Excuse me (I'm currently reading through your posts), but I had meant [i9not only[/i] humour in RPGs, but humour in games in general.
I get it that this is an RPG-specific site, so people will naturally focus on RPGs in general, but I had meant not only RPGs.
well, the joke is getting old already, I guess, but DOTT and MI 1 & 2 had a distinct design - which includes humour . that made some aspects of the game funny.
I admit that i can't remember any "funny moments" in RPGs - I think some parts of the original Divinity game had that - but I don't think that humour in RPGs should be totally ruled out. Like in Real Life, there should be "funny moments" as well - like Bioware's famous banter, or the infamous Mud. Or Parzalon the storyteller in Drakensang 2. Even an Arch-Mage can sometimes be a bit … lose in his head, like a certain one in Drakensang 2 showed, not to mention the overly dry coments of that passenger …
We do not live in Real Life in a world totally devoid of humour - like the ship I saw the other day on the river Rhine : It has the name of "Archipel", which means "Archipelago".
Certainly the gaming industry has changed a great deal since the start.
Looking at it, it seems to me like the "Cambrian Explosion". Since then, the diversity has declined, many branches have died out.
As I already wrote several times, the most notable branches that died out are the Jump & Run games (nowadays rather lasbelled as "Platformers", I think, but I always only knew them under the label of "Jump & Run) and Adventure Games.
I still think its pretty diverse, if you include AA and Indie, and having grown up on old games I find I still enjoy new games. I love Pathfinder, FO4, Skyrim, Pillars of Eternity, Tides of Numeria, and even the SIMS4.

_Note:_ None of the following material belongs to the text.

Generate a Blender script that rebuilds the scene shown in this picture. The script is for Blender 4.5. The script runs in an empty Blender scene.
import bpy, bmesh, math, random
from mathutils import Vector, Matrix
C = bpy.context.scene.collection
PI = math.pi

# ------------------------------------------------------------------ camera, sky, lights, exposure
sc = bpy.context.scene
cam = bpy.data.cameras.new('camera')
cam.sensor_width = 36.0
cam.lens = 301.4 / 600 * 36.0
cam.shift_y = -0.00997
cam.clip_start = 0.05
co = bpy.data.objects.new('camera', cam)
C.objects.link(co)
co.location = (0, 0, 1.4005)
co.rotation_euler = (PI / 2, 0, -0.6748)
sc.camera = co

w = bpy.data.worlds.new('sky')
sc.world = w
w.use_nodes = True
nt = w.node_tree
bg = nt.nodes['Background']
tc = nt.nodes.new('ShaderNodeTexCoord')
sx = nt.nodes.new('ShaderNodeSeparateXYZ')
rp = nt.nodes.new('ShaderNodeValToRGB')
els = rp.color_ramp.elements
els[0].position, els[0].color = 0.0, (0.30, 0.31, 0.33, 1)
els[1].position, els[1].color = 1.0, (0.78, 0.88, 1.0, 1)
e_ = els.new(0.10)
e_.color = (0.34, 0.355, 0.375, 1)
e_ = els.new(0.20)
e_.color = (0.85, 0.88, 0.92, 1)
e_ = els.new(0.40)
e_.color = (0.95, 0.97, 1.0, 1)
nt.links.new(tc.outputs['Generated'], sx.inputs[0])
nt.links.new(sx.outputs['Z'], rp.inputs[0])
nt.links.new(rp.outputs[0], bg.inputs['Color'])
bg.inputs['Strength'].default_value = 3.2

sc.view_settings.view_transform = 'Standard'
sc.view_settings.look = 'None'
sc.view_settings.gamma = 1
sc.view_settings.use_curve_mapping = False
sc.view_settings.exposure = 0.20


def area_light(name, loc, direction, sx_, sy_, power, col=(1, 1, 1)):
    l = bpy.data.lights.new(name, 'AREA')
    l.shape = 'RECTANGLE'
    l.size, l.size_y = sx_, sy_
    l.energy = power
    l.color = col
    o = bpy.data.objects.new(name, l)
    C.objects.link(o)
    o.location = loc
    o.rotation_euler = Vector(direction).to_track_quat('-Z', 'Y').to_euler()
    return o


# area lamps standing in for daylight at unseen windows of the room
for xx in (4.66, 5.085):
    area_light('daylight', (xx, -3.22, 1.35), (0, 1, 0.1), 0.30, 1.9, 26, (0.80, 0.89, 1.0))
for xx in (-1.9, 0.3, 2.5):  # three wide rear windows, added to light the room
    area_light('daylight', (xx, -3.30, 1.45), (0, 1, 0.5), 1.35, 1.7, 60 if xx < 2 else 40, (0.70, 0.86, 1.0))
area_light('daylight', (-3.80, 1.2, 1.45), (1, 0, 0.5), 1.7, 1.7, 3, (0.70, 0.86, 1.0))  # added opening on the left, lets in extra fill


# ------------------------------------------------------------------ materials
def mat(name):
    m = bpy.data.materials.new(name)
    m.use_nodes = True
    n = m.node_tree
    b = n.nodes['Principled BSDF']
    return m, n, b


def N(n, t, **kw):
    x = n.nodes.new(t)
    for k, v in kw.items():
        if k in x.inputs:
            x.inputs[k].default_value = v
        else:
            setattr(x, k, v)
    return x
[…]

Yes, but I do NOT want to imclude the Indie scene for this particult analysis :
Looking at the Indie Scene is like showing me the diversity of life beneath the surface of a desert.
Yes, the Indie Scene currently has its own kind of "Cambrian Explosion" - but that's in my opinion only bcause the rest of the industry had specialized in far too few genres.
The Indies are merely filling the niches the bigger boys inthe industry have left behind in the search for money. It's like benthos feeders using that exact niche that none of the bigger animals can or want to exploit.
But - why did the games industry change that much ? What has the motivation behind the decision-makers to do so ?
Was it the exclusive focus on a certain, limited group of buyers ? To put it very cynically - on young, white males ?
That's for sure : Families were out at one point. They were not dsirfed as target groups anymore.
Whereas Sierra did advertise their (mostly adventure) games as "family games", the later "games industry" did very clearly not so.
In a way, the big boys were specializing more and more and more and more on certain target groups of buyers. The trail of money. The rule of the sequel (or even prequel).
Right now, the big boys are so much degenerated, so much extremely high specialized, that they cater only a fixd, clearly bordered target group. everything else outside of that does simnply not exist. And the most vocal gamer groups are making that absolutely sure by creating shitstorms if there is
anything that is not pleasing them. Blackmailing via the threat of shitstorms. even personal attacks. Or like GamersGate style.
It's almost a locked situation. With both holding guns at each others.
And meanwhile they do so, looking at each others guns or/and faces, they cannot move their heads aside anymore. they have been fixed so much that they are unable to see what is going on besides of them.
Both sides, gamers and big boys, have become inflexible, it seems to me.
And that's why the highly flexible indies thrive.
But still : Where's the humour in all that ? The lightheartedness ? The colours ?
("Go play Hello Kitty !" has become the snarky remark of youngsters, essentially meaning : "You are unmanly. You are weak".
Meanwhile never actually playing Hello Kitty, but rather using this as a trope or as an image to bully others.)